— start of DATA PROVIDED —

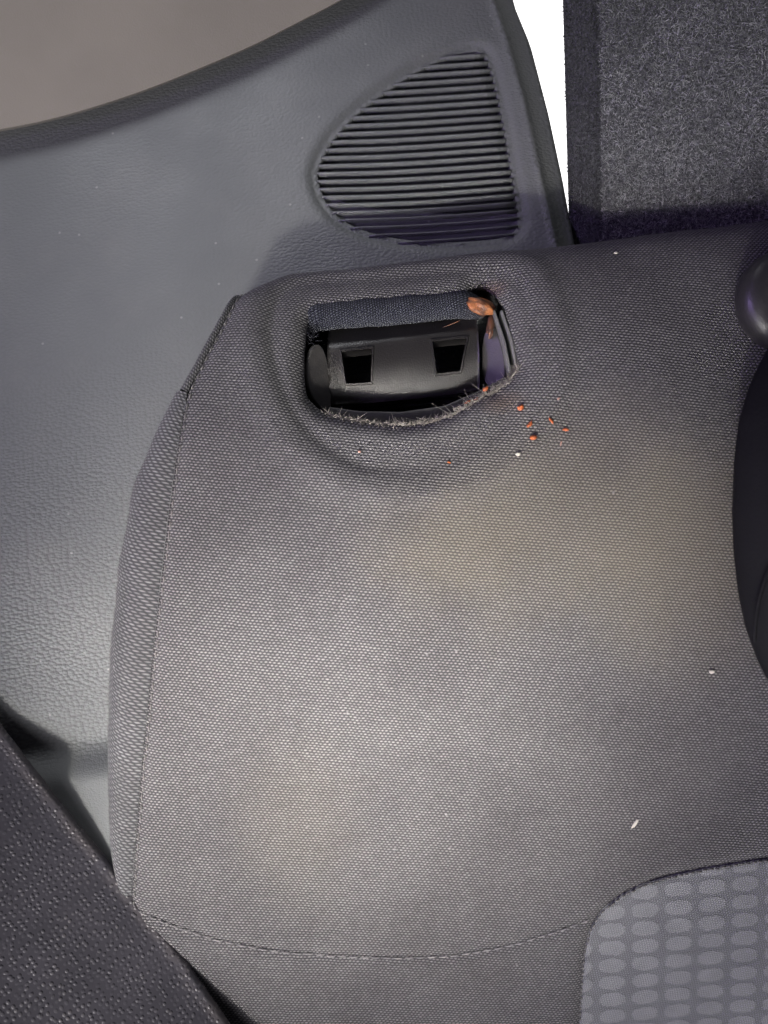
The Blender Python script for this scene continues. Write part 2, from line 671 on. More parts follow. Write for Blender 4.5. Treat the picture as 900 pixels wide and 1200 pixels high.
def insert_material():
    g = NT('oval_patterned_weave', 0.9, 0.2)
    uv = g.coords('UV')
    nz = g.n('ShaderNodeTexNoise')
    g.link(uv, nz.inputs['Vector'])
    nz.inputs['Scale'].default_value = 1200
    nz.inputs['Detail'].default_value = 2
    wob = g.n('ShaderNodeVectorMath', operation='MULTIPLY_ADD')
    g.link(nz.outputs['Color'], wob.inputs[0])
    wob.inputs[1].default_value = (0.0023, 0.0023, 0)
    g.link(uv, wob.inputs[2])
    s = g.sep(g.rot(wob.outputs[0], R(-3)))
    a = g.math('DIVIDE', s[0], 0.0132)
    b = g.math('DIVIDE', s[1], 0.0080)
    fa = g.math('SUBTRACT', g.math('FRACT', a), 0.5)
    fb = g.math('SUBTRACT', g.math('FRACT', b), 0.5)
    # rounded lozenges
    fa3 = g.math('POWER', g.math('ABSOLUTE', fa), 2.4)
    fb3 = g.math('POWER', g.math('ABSOLUTE', fb), 2.4)
    d = g.math('POWER', g.math('ADD', fa3, fb3), 1 / 2.4)
    m = g.ramp(d, 0.43, 0.37)
    fine, rnd = weave_nodes(g, uv, 0.0011, 0.0009, R(40))
    base = g.mix(fine, (0.088, 0.091, 0.098), (0.162, 0.166, 0.176))
    oval = g.mix(fine, (0.140, 0.143, 0.150), (0.215, 0.218, 0.228))
    c = g.mix(m, base, oval)
    wn = g.noise(uv, 130, 3)
    c = g.mix(g.ramp(wn, 0.3, 0.8), c, g.mix(1.0, c, (0.84, 0.84, 0.85), 'MULTIPLY'))
    g.col(c)
    g.b.inputs['Sheen Weight'].default_value = 0.25
    hh = g.math('ADD', g.math('MULTIPLY', m, 0.8), g.math('MULTIPLY', fine, 0.5))
    g.normal(g.bump(hh, 0.0004, 0.8))
    return g.m


M_insert = insert_material()

# ------------------------------------------------------------------ the rear seat
SEAT = empty('rear_seat', (0.08, -0.2, -0.4), 'dark grey woven car seat back with a torn opening near its top', 'car seat')
xr = 0.42
outer = np.vstack([[[seam[0][0] + 0.004, -0.125]], [[seam[0][0] + 0.003, -0.075]], [[seam[0][0] + 0.0, -0.060]],
                   rounded(seam, 2, False), [[seam[-1][0], 0.56]], [[xr, 0.56]], [[xr, -0.125]]])
dish_s = dish[::3]
cover = sheet('seat_cover', seat, outer, [op], 0.0042, M_cover, SEAT, rim=0.004, hole_rim=0.0022,
              fine=(lambda p: (sdf(dish_s, p) < 0.022) | (seg_dist(seam, p) < 0.008) | (seg_dist(ins_line, p) < 0.008) | (seg_dist(lowseam, p) < 0.005), 0.0017))
tag(cover, 'dark grey woven upholstery torn open around the latch')

# side gusset: a rolled strip that turns down from the seam
def gusset(name, ctrl, widths, drop, mat, n=14):
    line = resample(rounded(ctrl, 2, False), 0.003)
    tpar = np.linspace(0, 1, len(line))
    w = np.interp(tpar, [a for a, _ in widths], [b for _, b in widths])
    V, F, UV = [], [], []
    L = 0
    for i, q in enumerate(line):
        t = line[min(i + 1, len(line) - 1)] - line[max(i - 1, 0)]
        t /= np.linalg.norm(t)
        o2 = np.array([-t[1], t[0]])
        if o2[0] > 0:
            o2 = -o2
        P = seat.pos(q[:1], q[1:2])[0]
        # outward vector on the surface
        Q = seat.base(np.array([q[0] + o2[0] * 1e-3]), np.array([q[1] + o2[1] * 1e-3]))[0] - seat.base(q[:1], q[1:2])[0]
        Q /= np.linalg.norm(Q)
        nn = seat.normal(q[1:2])[0]
        if i:
            L += np.linalg.norm(line[i] - line[i - 1])
        wob = 1 + 0.05 * noise.noise((i * 0.13, 2.0, 0)) + 0.02 * noise.noise((i * 0.7, 5.0, 0))
        for k in range(n + 1):
            f = k / n
            if f < 0.72:
                ph = f / 0.72 * R(100)
                pt = P + Q * (w[i] * wob * math.sin(ph) + 0.0002) - nn * (drop * (1 - math.cos(ph)) - 0.0022 * math.sin(min(ph * 3, math.pi)))
            else:
                ph = R(100)
                pt = P + Q * (w[i] * wob * math.sin(ph)) - nn * (drop * (1 - math.cos(ph)) + (f - 0.72) / 0.28 * 0.05)
            V.append(pt)
            UV.append((f * 0.03, L))
    for i in range(len(line) - 1):
        for k in range(n):
            a = i * (n + 1) + k
            F.append((a, a + 1, a + n + 2, a + n + 1))
    return mesh_obj(name, V, F, mat, SEAT, UV)


gusset('side_gusset', seam[4:], [(0, 0.0085), (0.05, 0.0140), (0.12, 0.0190), (0.22, 0.0212), (0.42, 0.0195), (0.55, 0.0160), (0.68, 0.0115), (0.8, 0.009), (1, 0.008)], 0.022, M_gusset)
gusset('edge_binding', np.vstack([[[seam[0][0], -0.060]], seam[:5]]), [(0, 0.003), (0.5, 0.0040), (1, 0.0052)], 0.012, M_gusset)

ins = sheet('seat_insert', seat, insert_poly, [], 0.0030, M_insert, SEAT, h=0.0009, rim=0.004)
tag(ins, 'grey seat insert woven with rows of paler ovals')


def stitches(name, line, length, gap, rad, mat, h=0.0004, jit=0.0002, lean=0.0):
    line = np.asarray(line)
    pts = resample(line, 0.0004)
    V, F = [], []
    step = int(round((length + gap) / 0.0004))
    ln = int(round(length / 0.0004))
    for i in range(0, len(pts) - ln - 1, step):
        seg = pts[i:i + ln + 1:max(1, ln // 4)].copy()
        seg += rng.normal(0, jit, 2)
        P = seat.pos(seg[:, 0], seg[:, 1], h)
        nn = seat.normal(seg[:, 1])
        m = len(P)
        hump = np.sin(np.linspace(0, math.pi, m))
        P = P + nn * (hump * rad * 0.9)[:, None]
        rr = rad * (0.55 + 0.45 * hump)
        v, f, _ = sweep(None, P, rr, None, n=5)
        b = len(V)
        V += v
        F += [tuple(b + k for k in ff) for ff in f]
    o = mesh_obj(name, V, F, mat, SEAT)
    o['kind'] = 'stuff'
    return o


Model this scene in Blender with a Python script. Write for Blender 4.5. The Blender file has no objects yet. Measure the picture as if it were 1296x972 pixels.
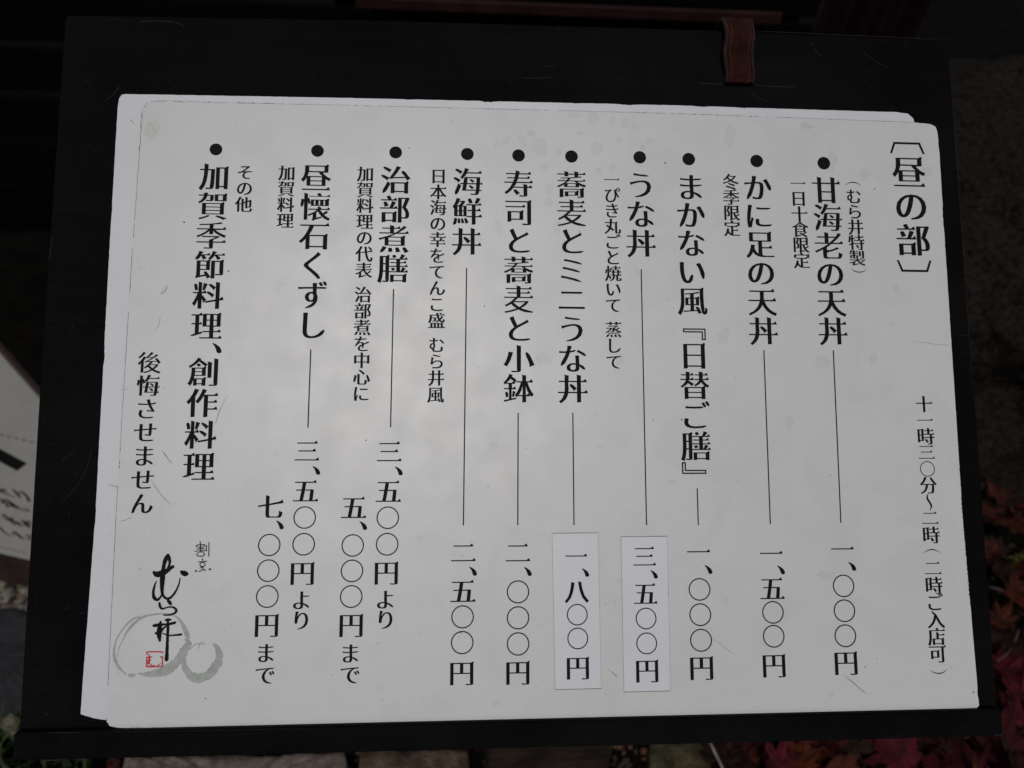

— end of DATA PROVIDED —

● SHORT TASK
Restate the whole of the material word for word without the pictures.

● WRITTEN ANSWER
The Blender Python script for this scene continues. Write part 2, from line 671 on. More parts follow. Write for Blender 4.5. Treat the picture as 900 pixels wide and 1200 pixels high.
def insert_material():
    g = NT('oval_patterned_weave', 0.9, 0.2)
    uv = g.coords('UV')
    nz = g.n('ShaderNodeTexNoise')
    g.link(uv, nz.inputs['Vector'])
    nz.inputs['Scale'].default_value = 1200
    nz.inputs['Detail'].default_value = 2
    wob = g.n('ShaderNodeVectorMath', operation='MULTIPLY_ADD')
    g.link(nz.outputs['Color'], wob.inputs[0])
    wob.inputs[1].default_value = (0.0023, 0.0023, 0)
    g.link(uv, wob.inputs[2])
    s = g.sep(g.rot(wob.outputs[0], R(-3)))
    a = g.math('DIVIDE', s[0], 0.0132)
    b = g.math('DIVIDE', s[1], 0.0080)
    fa = g.math('SUBTRACT', g.math('FRACT', a), 0.5)
    fb = g.math('SUBTRACT', g.math('FRACT', b), 0.5)
    # rounded lozenges
    fa3 = g.math('POWER', g.math('ABSOLUTE', fa), 2.4)
    fb3 = g.math('POWER', g.math('ABSOLUTE', fb), 2.4)
    d = g.math('POWER', g.math('ADD', fa3, fb3), 1 / 2.4)
    m = g.ramp(d, 0.43, 0.37)
    fine, rnd = weave_nodes(g, uv, 0.0011, 0.0009, R(40))
    base = g.mix(fine, (0.088, 0.091, 0.098), (0.162, 0.166, 0.176))
    oval = g.mix(fine, (0.140, 0.143, 0.150), (0.215, 0.218, 0.228))
    c = g.mix(m, base, oval)
    wn = g.noise(uv, 130, 3)
    c = g.mix(g.ramp(wn, 0.3, 0.8), c, g.mix(1.0, c, (0.84, 0.84, 0.85), 'MULTIPLY'))
    g.col(c)
    g.b.inputs['Sheen Weight'].default_value = 0.25
    hh = g.math('ADD', g.math('MULTIPLY', m, 0.8), g.math('MULTIPLY', fine, 0.5))
    g.normal(g.bump(hh, 0.0004, 0.8))
    return g.m


M_insert = insert_material()

# ------------------------------------------------------------------ the rear seat
SEAT = empty('rear_seat', (0.08, -0.2, -0.4), 'dark grey woven car seat back with a torn opening near its top', 'car seat')
xr = 0.42
outer = np.vstack([[[seam[0][0] + 0.004, -0.125]], [[seam[0][0] + 0.003, -0.075]], [[seam[0][0] + 0.0, -0.060]],
                   rounded(seam, 2, False), [[seam[-1][0], 0.56]], [[xr, 0.56]], [[xr, -0.125]]])
dish_s = dish[::3]
cover = sheet('seat_cover', seat, outer, [op], 0.0042, M_cover, SEAT, rim=0.004, hole_rim=0.0022,
              fine=(lambda p: (sdf(dish_s, p) < 0.022) | (seg_dist(seam, p) < 0.008) | (seg_dist(ins_line, p) < 0.008) | (seg_dist(lowseam, p) < 0.005), 0.0017))
tag(cover, 'dark grey woven upholstery torn open around the latch')

# side gusset: a rolled strip that turns down from the seam
def gusset(name, ctrl, widths, drop, mat, n=14):
    line = resample(rounded(ctrl, 2, False), 0.003)
    tpar = np.linspace(0, 1, len(line))
    w = np.interp(tpar, [a for a, _ in widths], [b for _, b in widths])
    V, F, UV = [], [], []
    L = 0
    for i, q in enumerate(line):
        t = line[min(i + 1, len(line) - 1)] - line[max(i - 1, 0)]
        t /= np.linalg.norm(t)
        o2 = np.array([-t[1], t[0]])
        if o2[0] > 0:
            o2 = -o2
        P = seat.pos(q[:1], q[1:2])[0]
        # outward vector on the surface
        Q = seat.base(np.array([q[0] + o2[0] * 1e-3]), np.array([q[1] + o2[1] * 1e-3]))[0] - seat.base(q[:1], q[1:2])[0]
        Q /= np.linalg.norm(Q)
        nn = seat.normal(q[1:2])[0]
        if i:
            L += np.linalg.norm(line[i] - line[i - 1])
        wob = 1 + 0.05 * noise.noise((i * 0.13, 2.0, 0)) + 0.02 * noise.noise((i * 0.7, 5.0, 0))
        for k in range(n + 1):
            f = k / n
            if f < 0.72:
                ph = f / 0.72 * R(100)
                pt = P + Q * (w[i] * wob * math.sin(ph) + 0.0002) - nn * (drop * (1 - math.cos(ph)) - 0.0022 * math.sin(min(ph * 3, math.pi)))
            else:
                ph = R(100)
                pt = P + Q * (w[i] * wob * math.sin(ph)) - nn * (drop * (1 - math.cos(ph)) + (f - 0.72) / 0.28 * 0.05)
            V.append(pt)
            UV.append((f * 0.03, L))
    for i in range(len(line) - 1):
        for k in range(n):
            a = i * (n + 1) + k
            F.append((a, a + 1, a + n + 2, a + n + 1))
    return mesh_obj(name, V, F, mat, SEAT, UV)


gusset('side_gusset', seam[4:], [(0, 0.0085), (0.05, 0.0140), (0.12, 0.0190), (0.22, 0.0212), (0.42, 0.0195), (0.55, 0.0160), (0.68, 0.0115), (0.8, 0.009), (1, 0.008)], 0.022, M_gusset)
gusset('edge_binding', np.vstack([[[seam[0][0], -0.060]], seam[:5]]), [(0, 0.003), (0.5, 0.0040), (1, 0.0052)], 0.012, M_gusset)

ins = sheet('seat_insert', seat, insert_poly, [], 0.0030, M_insert, SEAT, h=0.0009, rim=0.004)
tag(ins, 'grey seat insert woven with rows of paler ovals')


def stitches(name, line, length, gap, rad, mat, h=0.0004, jit=0.0002, lean=0.0):
    line = np.asarray(line)
    pts = resample(line, 0.0004)
    V, F = [], []
    step = int(round((length + gap) / 0.0004))
    ln = int(round(length / 0.0004))
    for i in range(0, len(pts) - ln - 1, step):
        seg = pts[i:i + ln + 1:max(1, ln // 4)].copy()
        seg += rng.normal(0, jit, 2)
        P = seat.pos(seg[:, 0], seg[:, 1], h)
        nn = seat.normal(seg[:, 1])
        m = len(P)
        hump = np.sin(np.linspace(0, math.pi, m))
        P = P + nn * (hump * rad * 0.9)[:, None]
        rr = rad * (0.55 + 0.45 * hump)
        v, f, _ = sweep(None, P, rr, None, n=5)
        b = len(V)
        V += v
        F += [tuple(b + k for k in ff) for ff in f]
    o = mesh_obj(name, V, F, mat, SEAT)
    o['kind'] = 'stuff'
    return o


Model this scene in Blender with a Python script. Write for Blender 4.5. The Blender file has no objects yet. Measure the picture as if it were 1296x972 pixels.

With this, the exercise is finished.